Can Fudging & Provoking Produce Unity?

Worship and polity—even more than doctrine—are the things about which we fight.

Written by Brad Isbell | Friday, January 9, 2026

Those who seek stability and unity [in the PCA] would do well to set aside their preferences and rely on the plain reading of our standards, without resorting to word games or excessive subtlety. Pushing the practice envelope and engaging in ecclesial disobedience in protest of our agreed polity cannot promote peace; these things can only provoke.

 

At the end of the first paragraph of Christianity and Liberalism, the quotable Machen spun out a sentence for the ages, a statement striking rightness:

“In the sphere of religion, as in other spheres, the things about which men are agreed are apt to be the things that are least worth holding; the really important things are the things about which men will fight.”
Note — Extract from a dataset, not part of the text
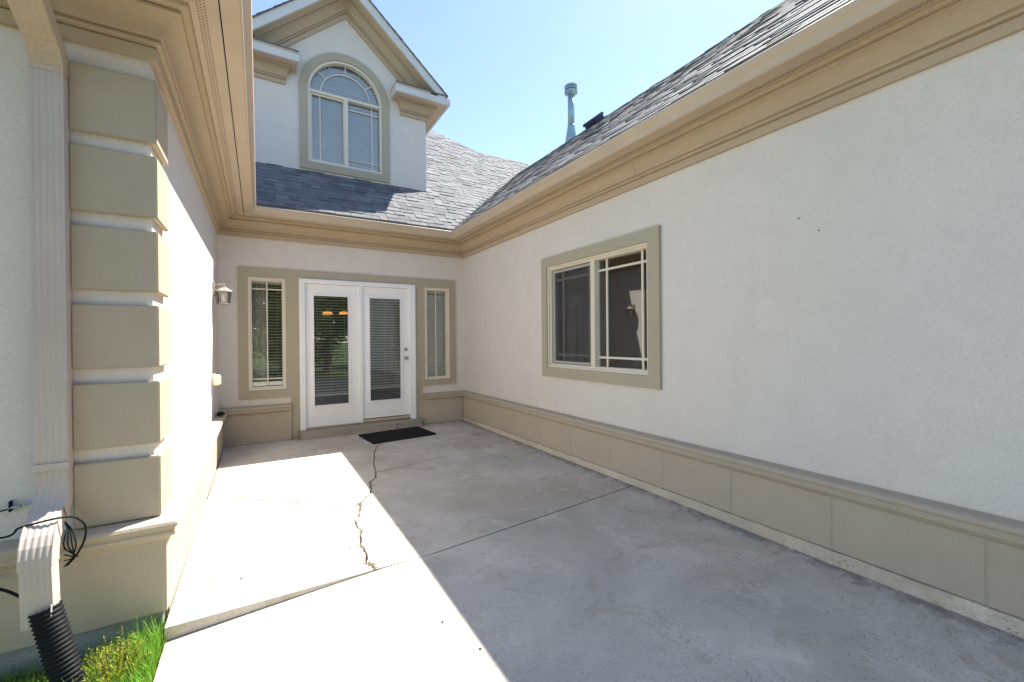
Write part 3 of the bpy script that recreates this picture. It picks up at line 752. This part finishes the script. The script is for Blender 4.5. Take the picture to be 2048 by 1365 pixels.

Machen fought unbelief and an encroaching non-redemptive religion that often denied the supernatural, the deity of Christ, and the scriptures. God be praised, these are not the casus belli for what we witness in the online digital ether or in the offline courts of the Presbyterian Church in America today. The PCA is fighting about liturgy and polity, and the intersection of the two. To oversimplify, the PCA is beefing about worship and women. To adapt a contemporary acronym, the PCA is duking it out over DEI—doxology, ecclesiology, and inclusion.

It may be helpful to view the Reformed church as a three-legged stool. The seat is the stool’s purpose: supporting the sitter. The purpose of the church on earth is to make disciples and provide a home for them as they glorify God and begin to enjoy him forever. In this home, they are protected, work, learn, and grow, just as in an earthly family home. The fact of the church—its existence—is almost inseparable from its mission; the church is, and the church does.

The three legs support the being and mission of the church:

  1. Worship & Sacraments—We place these first because Calvin, in his work The Necessity of Reforming the Church, put them ahead of soteriology/doctrine as one of the two “things chiefly (by which) the Christian religion has a standing existence amongst us and maintains its truth.”1 Note well: proper, biblical worship supports and maintains the truth that the church proclaims and applies. Calvin placed the sacraments after worship, but a developed understanding of the ordinary means of grace suggests that these two should go together.